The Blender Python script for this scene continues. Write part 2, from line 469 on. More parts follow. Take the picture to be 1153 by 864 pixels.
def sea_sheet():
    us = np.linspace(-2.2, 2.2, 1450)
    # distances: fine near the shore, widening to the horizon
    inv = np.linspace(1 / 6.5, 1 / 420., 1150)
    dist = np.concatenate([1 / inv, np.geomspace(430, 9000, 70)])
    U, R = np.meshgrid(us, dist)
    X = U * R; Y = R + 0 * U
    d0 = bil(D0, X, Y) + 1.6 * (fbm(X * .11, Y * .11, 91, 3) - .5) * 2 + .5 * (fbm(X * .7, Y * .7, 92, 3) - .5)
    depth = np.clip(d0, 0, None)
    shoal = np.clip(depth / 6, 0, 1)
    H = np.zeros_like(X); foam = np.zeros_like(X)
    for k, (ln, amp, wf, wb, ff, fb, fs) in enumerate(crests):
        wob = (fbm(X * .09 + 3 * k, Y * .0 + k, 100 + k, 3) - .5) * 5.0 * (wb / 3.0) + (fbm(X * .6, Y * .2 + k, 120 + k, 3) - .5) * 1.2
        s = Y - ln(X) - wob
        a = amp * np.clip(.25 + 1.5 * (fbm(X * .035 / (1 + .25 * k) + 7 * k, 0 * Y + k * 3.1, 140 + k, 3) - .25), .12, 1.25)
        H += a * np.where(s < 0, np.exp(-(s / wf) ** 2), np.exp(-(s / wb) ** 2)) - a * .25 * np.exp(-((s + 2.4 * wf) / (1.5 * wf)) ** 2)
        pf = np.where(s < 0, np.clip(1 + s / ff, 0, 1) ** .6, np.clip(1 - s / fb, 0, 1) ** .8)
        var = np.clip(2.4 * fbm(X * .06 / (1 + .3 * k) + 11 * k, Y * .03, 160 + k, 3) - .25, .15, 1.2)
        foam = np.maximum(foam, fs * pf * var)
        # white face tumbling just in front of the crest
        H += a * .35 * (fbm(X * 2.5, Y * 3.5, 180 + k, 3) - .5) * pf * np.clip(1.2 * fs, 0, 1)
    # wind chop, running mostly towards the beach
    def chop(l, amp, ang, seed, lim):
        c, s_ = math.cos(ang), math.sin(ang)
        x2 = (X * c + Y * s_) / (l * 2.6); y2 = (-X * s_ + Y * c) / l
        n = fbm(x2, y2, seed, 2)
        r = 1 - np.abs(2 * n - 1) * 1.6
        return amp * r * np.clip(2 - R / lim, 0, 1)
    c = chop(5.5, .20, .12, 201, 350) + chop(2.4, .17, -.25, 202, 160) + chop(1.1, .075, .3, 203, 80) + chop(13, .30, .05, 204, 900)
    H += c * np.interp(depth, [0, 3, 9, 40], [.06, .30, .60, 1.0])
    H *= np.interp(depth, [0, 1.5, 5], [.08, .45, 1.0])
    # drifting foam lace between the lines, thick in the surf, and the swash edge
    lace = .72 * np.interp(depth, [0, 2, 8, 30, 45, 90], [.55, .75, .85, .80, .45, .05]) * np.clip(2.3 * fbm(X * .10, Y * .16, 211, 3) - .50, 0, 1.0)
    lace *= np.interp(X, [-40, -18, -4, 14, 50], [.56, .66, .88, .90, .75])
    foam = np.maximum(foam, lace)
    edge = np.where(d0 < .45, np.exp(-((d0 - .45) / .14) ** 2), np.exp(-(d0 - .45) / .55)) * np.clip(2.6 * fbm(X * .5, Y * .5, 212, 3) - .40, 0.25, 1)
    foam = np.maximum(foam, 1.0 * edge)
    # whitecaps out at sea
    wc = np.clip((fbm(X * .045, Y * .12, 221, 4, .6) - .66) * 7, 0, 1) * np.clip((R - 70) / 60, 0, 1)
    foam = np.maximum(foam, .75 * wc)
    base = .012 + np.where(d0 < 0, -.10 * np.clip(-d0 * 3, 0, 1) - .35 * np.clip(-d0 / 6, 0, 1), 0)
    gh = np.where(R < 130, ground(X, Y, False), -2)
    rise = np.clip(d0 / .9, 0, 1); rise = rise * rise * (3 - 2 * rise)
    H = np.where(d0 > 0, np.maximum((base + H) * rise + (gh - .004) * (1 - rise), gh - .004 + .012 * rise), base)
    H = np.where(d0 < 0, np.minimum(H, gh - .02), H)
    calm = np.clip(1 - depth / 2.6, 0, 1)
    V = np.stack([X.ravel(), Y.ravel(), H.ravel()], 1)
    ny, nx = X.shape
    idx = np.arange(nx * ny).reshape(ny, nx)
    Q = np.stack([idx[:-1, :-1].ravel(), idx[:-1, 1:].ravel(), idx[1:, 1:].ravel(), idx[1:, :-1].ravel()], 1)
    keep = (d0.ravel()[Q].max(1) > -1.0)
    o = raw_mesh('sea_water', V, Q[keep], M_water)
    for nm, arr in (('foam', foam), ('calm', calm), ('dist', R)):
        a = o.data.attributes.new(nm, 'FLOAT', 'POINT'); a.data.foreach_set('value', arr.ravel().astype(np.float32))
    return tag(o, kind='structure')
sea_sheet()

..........

__WHAT YOU SHOULD DO__. Reproduce every line of the material above exactly.

__SOLUTION TO THE EXERCISE__.
The Blender Python script for this scene continues. Write part 2, from line 469 on. More parts follow. Take the picture to be 1153 by 864 pixels.
def sea_sheet():
    us = np.linspace(-2.2, 2.2, 1450)
    # distances: fine near the shore, widening to the horizon
    inv = np.linspace(1 / 6.5, 1 / 420., 1150)
    dist = np.concatenate([1 / inv, np.geomspace(430, 9000, 70)])
    U, R = np.meshgrid(us, dist)
    X = U * R; Y = R + 0 * U
    d0 = bil(D0, X, Y) + 1.6 * (fbm(X * .11, Y * .11, 91, 3) - .5) * 2 + .5 * (fbm(X * .7, Y * .7, 92, 3) - .5)
    depth = np.clip(d0, 0, None)
    shoal = np.clip(depth / 6, 0, 1)
    H = np.zeros_like(X); foam = np.zeros_like(X)
    for k, (ln, amp, wf, wb, ff, fb, fs) in enumerate(crests):
        wob = (fbm(X * .09 + 3 * k, Y * .0 + k, 100 + k, 3) - .5) * 5.0 * (wb / 3.0) + (fbm(X * .6, Y * .2 + k, 120 + k, 3) - .5) * 1.2
        s = Y - ln(X) - wob
        a = amp * np.clip(.25 + 1.5 * (fbm(X * .035 / (1 + .25 * k) + 7 * k, 0 * Y + k * 3.1, 140 + k, 3) - .25), .12, 1.25)
        H += a * np.where(s < 0, np.exp(-(s / wf) ** 2), np.exp(-(s / wb) ** 2)) - a * .25 * np.exp(-((s + 2.4 * wf) / (1.5 * wf)) ** 2)
        pf = np.where(s < 0, np.clip(1 + s / ff, 0, 1) ** .6, np.clip(1 - s / fb, 0, 1) ** .8)
        var = np.clip(2.4 * fbm(X * .06 / (1 + .3 * k) + 11 * k, Y * .03, 160 + k, 3) - .25, .15, 1.2)
        foam = np.maximum(foam, fs * pf * var)
        # white face tumbling just in front of the crest
        H += a * .35 * (fbm(X * 2.5, Y * 3.5, 180 + k, 3) - .5) * pf * np.clip(1.2 * fs, 0, 1)
    # wind chop, running mostly towards the beach
    def chop(l, amp, ang, seed, lim):
        c, s_ = math.cos(ang), math.sin(ang)
        x2 = (X * c + Y * s_) / (l * 2.6); y2 = (-X * s_ + Y * c) / l
        n = fbm(x2, y2, seed, 2)
        r = 1 - np.abs(2 * n - 1) * 1.6
        return amp * r * np.clip(2 - R / lim, 0, 1)
    c = chop(5.5, .20, .12, 201, 350) + chop(2.4, .17, -.25, 202, 160) + chop(1.1, .075, .3, 203, 80) + chop(13, .30, .05, 204, 900)
    H += c * np.interp(depth, [0, 3, 9, 40], [.06, .30, .60, 1.0])
    H *= np.interp(depth, [0, 1.5, 5], [.08, .45, 1.0])
    # drifting foam lace between the lines, thick in the surf, and the swash edge
    lace = .72 * np.interp(depth, [0, 2, 8, 30, 45, 90], [.55, .75, .85, .80, .45, .05]) * np.clip(2.3 * fbm(X * .10, Y * .16, 211, 3) - .50, 0, 1.0)
    lace *= np.interp(X, [-40, -18, -4, 14, 50], [.56, .66, .88, .90, .75])
    foam = np.maximum(foam, lace)
    edge = np.where(d0 < .45, np.exp(-((d0 - .45) / .14) ** 2), np.exp(-(d0 - .45) / .55)) * np.clip(2.6 * fbm(X * .5, Y * .5, 212, 3) - .40, 0.25, 1)
    foam = np.maximum(foam, 1.0 * edge)
    # whitecaps out at sea
    wc = np.clip((fbm(X * .045, Y * .12, 221, 4, .6) - .66) * 7, 0, 1) * np.clip((R - 70) / 60, 0, 1)
    foam = np.maximum(foam, .75 * wc)
    base = .012 + np.where(d0 < 0, -.10 * np.clip(-d0 * 3, 0, 1) - .35 * np.clip(-d0 / 6, 0, 1), 0)
    gh = np.where(R < 130, ground(X, Y, False), -2)
    rise = np.clip(d0 / .9, 0, 1); rise = rise * rise * (3 - 2 * rise)
    H = np.where(d0 > 0, np.maximum((base + H) * rise + (gh - .004) * (1 - rise), gh - .004 + .012 * rise), base)
    H = np.where(d0 < 0, np.minimum(H, gh - .02), H)
    calm = np.clip(1 - depth / 2.6, 0, 1)
    V = np.stack([X.ravel(), Y.ravel(), H.ravel()], 1)
    ny, nx = X.shape
    idx = np.arange(nx * ny).reshape(ny, nx)
    Q = np.stack([idx[:-1, :-1].ravel(), idx[:-1, 1:].ravel(), idx[1:, 1:].ravel(), idx[1:, :-1].ravel()], 1)
    keep = (d0.ravel()[Q].max(1) > -1.0)
    o = raw_mesh('sea_water', V, Q[keep], M_water)
    for nm, arr in (('foam', foam), ('calm', calm), ('dist', R)):
        a = o.data.attributes.new(nm, 'FLOAT', 'POINT'); a.data.foreach_set('value', arr.ravel().astype(np.float32))
    return tag(o, kind='structure')
sea_sheet()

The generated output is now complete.